What a week so far in the financial sector… Lehman Brothers declared bankruptcy, Bank of America saved Merrill Lynch from bankruptcy by acquiring it and AIG was bailed out by the federal government. These are huge, far-reaching global investment companies and their downfall (or near downfall) is creating a lot of havoc in the markets, not to mention a lot of dialogue about the government’s action of stepping in.
Mortgage rates dropped on Monday and Tuesday on all the news, primarily because traders took their money out of the risky stock market and poured their money into the more stable bond market. Interest rates are driven by how mortgage bonds are trading, so the more positive trading that goes on in that sector, the better interest rates will get.
The other big news is that the Fed did not change the Fed Funds Rate (Prime Rate) at yesterday’s scheduled meeting.
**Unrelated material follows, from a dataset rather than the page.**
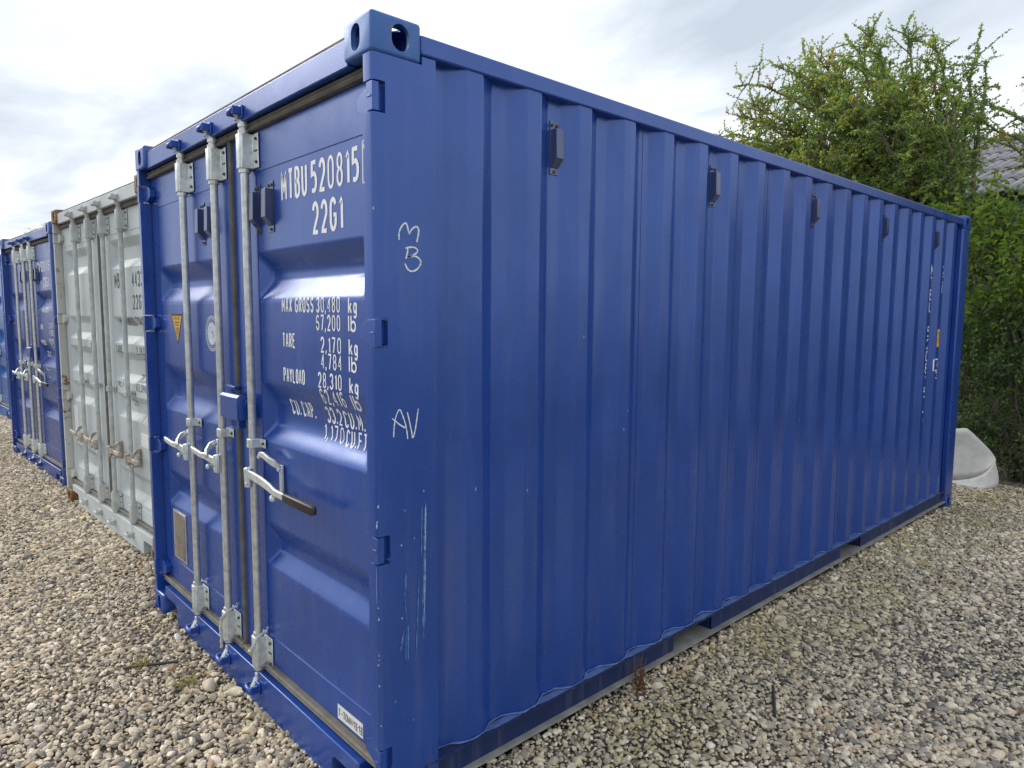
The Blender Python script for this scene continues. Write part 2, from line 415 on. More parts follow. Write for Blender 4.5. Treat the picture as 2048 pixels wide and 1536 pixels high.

It was long-expected that it would remain unchanged, but after the Lehman Brothers fallout, economists were expecting there would be a drop. Prime Rate affects all of us – this is what credit cards, car loans, and home equity lines of credit are tied to – so a decrease in Prime means less interest you pay. But the fine line lies between short-term relief for us as consumers (in regards to the interest rate we pay) and the long-term health of the economy (in regards to inflationary increases). Leaving Prime the same (5.0%) was the smarter thing to do long-term in light of all the battles our economy is fighting.